I’m 26 years old. Well, the beard helps me look 26; without it, my delicate mug is hardly pushing 19.
Patchy facial hair notwithstanding, I don’t feel 26. Not at all. I don’t feel like I’m in the second half of my twenties, and most of the time I really don’t know what age I feel.
18? 21? 4 1/2?
Regardless the flippant number, I do know one thing: I feel at least 5 years behind the rest of humanity. Behind in every possible way.
Every other representative of 1987 just seems eons beyond my feeble 26-year existence.
5 Years Behind: Physically
I’m a weak man. No, but really – I have zero upper body strength. I still can’t conceptualize how human beings can accomplish even a single pull-up; it boggles my mind.
In middle school and high school, the football players always got to use the weight room; I never did. And since over half my class played football, most all the other boys in my grade got bigger and beefier year after year, and I always stayed the same, seemingly shrinking beside their broadening shoulders and bulging biceps.
Even throughout college and my post-college existence, I’ve physically felt at least 5 years behind my peers – well, aside from running.
Last year I ran my first half-marathon, and I’m aiming for another 13.1-mile go in the fall. I’m currently lifting weights a couple times each week to supplement all the dang cardio that reduces my waistline month by month.
And yet I still feel so far behind everyone in that gym. Can only consistently work out for two weeks at most before I despair and skip a few days.
It’s probably why I usually work out at 11pm when there’s only 7 other people in the building, including the yellow-shirted cleaning crew with fuzzy dusting wands and dinosaur vacuums. Whenever I examine everyone inside that gym, especially the guys in their shameless tank-tops, all I see are the chiseled bodies that I don’t have.
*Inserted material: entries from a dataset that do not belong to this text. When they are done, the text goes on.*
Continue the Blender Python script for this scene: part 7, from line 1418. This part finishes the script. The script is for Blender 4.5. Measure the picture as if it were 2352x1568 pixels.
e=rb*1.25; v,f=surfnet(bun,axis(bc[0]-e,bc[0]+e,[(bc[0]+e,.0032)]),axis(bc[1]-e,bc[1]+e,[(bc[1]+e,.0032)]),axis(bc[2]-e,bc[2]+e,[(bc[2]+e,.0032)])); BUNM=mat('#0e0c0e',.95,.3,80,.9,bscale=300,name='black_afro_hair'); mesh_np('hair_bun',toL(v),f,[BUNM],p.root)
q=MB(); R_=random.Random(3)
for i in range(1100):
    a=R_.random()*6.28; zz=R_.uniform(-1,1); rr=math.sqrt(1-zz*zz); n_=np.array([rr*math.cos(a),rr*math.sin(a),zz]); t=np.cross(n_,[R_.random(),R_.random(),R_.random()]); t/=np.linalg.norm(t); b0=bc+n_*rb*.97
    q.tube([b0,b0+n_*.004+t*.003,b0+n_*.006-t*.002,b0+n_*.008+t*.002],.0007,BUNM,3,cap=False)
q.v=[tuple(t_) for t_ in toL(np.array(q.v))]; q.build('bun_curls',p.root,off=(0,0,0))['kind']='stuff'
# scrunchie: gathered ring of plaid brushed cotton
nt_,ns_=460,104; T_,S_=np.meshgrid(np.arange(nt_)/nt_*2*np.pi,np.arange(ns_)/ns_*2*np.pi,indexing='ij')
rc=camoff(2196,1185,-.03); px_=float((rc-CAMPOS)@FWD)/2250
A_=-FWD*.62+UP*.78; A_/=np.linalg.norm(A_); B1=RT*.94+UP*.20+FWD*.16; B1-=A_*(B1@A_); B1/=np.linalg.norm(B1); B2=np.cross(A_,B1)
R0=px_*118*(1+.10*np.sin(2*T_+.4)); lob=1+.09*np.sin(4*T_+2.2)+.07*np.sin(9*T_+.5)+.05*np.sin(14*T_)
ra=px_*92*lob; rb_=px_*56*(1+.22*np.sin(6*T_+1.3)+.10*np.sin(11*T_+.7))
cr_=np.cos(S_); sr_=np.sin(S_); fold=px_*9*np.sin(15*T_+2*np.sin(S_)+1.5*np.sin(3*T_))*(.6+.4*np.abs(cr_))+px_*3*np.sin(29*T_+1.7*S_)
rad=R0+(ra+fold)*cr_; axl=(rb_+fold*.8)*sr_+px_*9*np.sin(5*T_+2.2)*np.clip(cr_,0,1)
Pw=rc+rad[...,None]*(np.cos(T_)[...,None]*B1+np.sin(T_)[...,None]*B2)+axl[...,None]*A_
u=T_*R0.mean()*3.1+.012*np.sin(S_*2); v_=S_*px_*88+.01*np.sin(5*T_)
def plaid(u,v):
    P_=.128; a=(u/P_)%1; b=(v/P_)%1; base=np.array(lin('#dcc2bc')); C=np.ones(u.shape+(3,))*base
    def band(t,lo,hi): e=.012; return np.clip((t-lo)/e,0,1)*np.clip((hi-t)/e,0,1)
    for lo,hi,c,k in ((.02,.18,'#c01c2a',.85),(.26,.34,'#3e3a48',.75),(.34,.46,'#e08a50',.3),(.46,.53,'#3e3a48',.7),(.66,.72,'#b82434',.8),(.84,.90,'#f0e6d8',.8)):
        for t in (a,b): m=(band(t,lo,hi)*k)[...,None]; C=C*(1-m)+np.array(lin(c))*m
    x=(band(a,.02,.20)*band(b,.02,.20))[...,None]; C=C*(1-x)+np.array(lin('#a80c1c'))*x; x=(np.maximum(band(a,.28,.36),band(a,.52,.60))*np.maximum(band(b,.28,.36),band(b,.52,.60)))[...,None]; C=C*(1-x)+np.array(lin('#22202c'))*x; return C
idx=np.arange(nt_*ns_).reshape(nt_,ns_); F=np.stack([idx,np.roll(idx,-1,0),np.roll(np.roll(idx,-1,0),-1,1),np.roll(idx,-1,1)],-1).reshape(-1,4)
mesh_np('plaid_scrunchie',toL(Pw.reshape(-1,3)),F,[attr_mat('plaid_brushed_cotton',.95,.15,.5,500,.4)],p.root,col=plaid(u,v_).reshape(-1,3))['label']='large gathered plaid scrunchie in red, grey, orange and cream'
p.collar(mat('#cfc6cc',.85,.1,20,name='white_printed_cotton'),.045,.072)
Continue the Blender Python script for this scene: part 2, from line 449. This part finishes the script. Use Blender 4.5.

It’s like being surrounded by all those guys in high school nearly a decade ago. All I feel in those moments is that where I am now physically is where they all were at least 5 years ago. If not longer.
5 Years Behind: Socially
Far beyond the physical, I feel inherently behind the human race in the realm of relationships. Despite the relational progress I’ve certainly made from moving across the country, living with other guys my age, finding a church, plugging into a life group, tutoring youth, and connecting deeper with kids at camp, I still feel so far behind.
It’s like I’m only just now hitting the point where I should’ve resided years ago. Take camp for instance – most every counselor last summer was still in college. Why didn’t I work at a youth camp in college? What was I doing during my lonely meaningless college summers?
While working with kids these last three years, I’ve often marveled over them – how these mere seventh graders exhibit infinitely superior levels of self-confidence among their peers than I do today at 26, let alone when I was their age.
Forget 5 years; maybe I’m actually 14 years behind humanity.
Just last week, I had an opportunity to convene with my life group for a bountiful potluck dinner. And yet I didn’t show. That night, after a hard isolating week, I was beyond overwhelmed by the notion of standing alongside any one of them and undoubtedly feeling inferior in their presence.
Despite all the relational progress of the last three years, I’m convinced where I am now is where everyone else enjoyed life at least 5 years ago.
5 Years Behind: Spiritually
I accepted Christ at a very young age. Somewhere between 7 and 10 years old. And yet I wasn’t baptized until just last year – at 25. At least a 15-year gap.
I didn’t feel at home in a church until 2011.
I’ve put academics and pornography and the arduous pursuit of friendship ahead of God.
I’ve never gone on a missions trip.
Praying aloud in groups freaks me out.
I don’t know how to reconcile dozens of things I read in Scripture — from God’s hardening of Pharaoh’s heart to God’s allowing numerous “heroes” like Jacob and David and Solomon to marry multiple wives to the very existence of Satan.
I often wonder if my faith is genuine. Whether I’m truly loving my neighbor as myself.
Whether I even love myself like I should.
Considering the many facets of my faith-crisis, I wonder how every other Christian my age eclipsed such conflicts at least 5 years ago.
5 Years Behind All Over
Why do the rest of my peers at church and on Facebook and in coffee shops get this thing called life?
Why is everyone either physically fit or physically confident of themselves?
Why is everyone so socially normal?
Why do large groups still cause my introverted blood to bubble?
Why do one-on-one conversations with physically/spiritually accomplished individuals induce my stuttering and blushing countenance?
Why do I receive phone calls from friends and family members alike and instinctively not want to pick up?
Why is my first instinct in social situations to run? Run far away into seclusion?
How do all my fellow Christian brothers and sisters handle their faith and life? Handle it together?
When I feel lonely or “cut off,” I scroll through my contacts and look for someone to call. Or even text. And then I don’t do either.
Too often I feel like too much of a burden on others. They’re so far ahead of me; I might as well just hide. Run. Leave.
Wander…
Right now, I feel 5 years behind everyone else. What about you?